The Court cannot find that the magistrate judge’s order absolving the plaintiff from
compliance with Local Rule 7.1(a) amounts to clear error. However, the Court believes it is unwise
and it departs from this Court’s general practice. Consequently, the Court will overrule the
defendants’ objection, but urge the magistrate judge to reconsider her decision to relax the
application of LR 7.1(a)(2)(B) and Rule 37(a)(1).

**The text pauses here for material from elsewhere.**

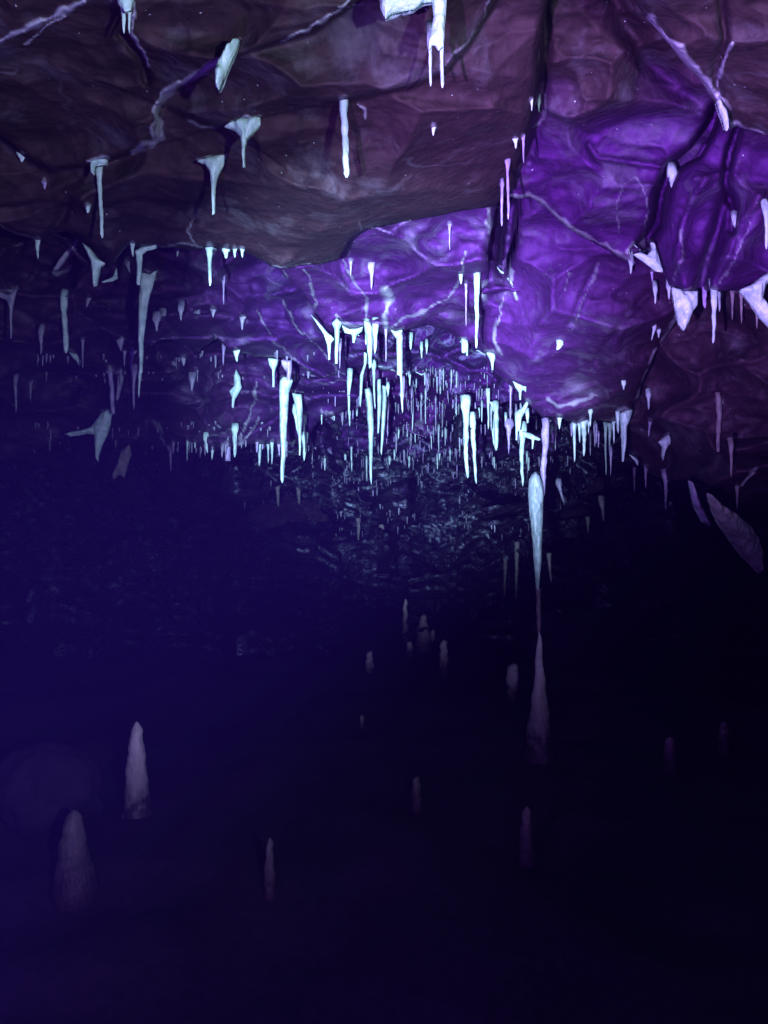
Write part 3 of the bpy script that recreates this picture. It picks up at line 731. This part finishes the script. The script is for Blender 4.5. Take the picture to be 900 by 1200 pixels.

It is the Court’s preference that all parties be
required to adhere to both the letter and spirit of those rules.
Accordingly, it is ORDERED that the defendants’ objections to Magistrate Judge Laurie
J. Michelson’s November 4, 2011 order regarding discovery are OVERRULED.
s/David M. Lawson
DAVID M. LAWSON
United States District Judge
Dated: November 28, 2011
PROOF OF SERVICE
The undersigned certifies that a copy of the foregoing order was served
upon each attorney or party of record herein by electronic means or first
class U.S. mail on November 28, 2011.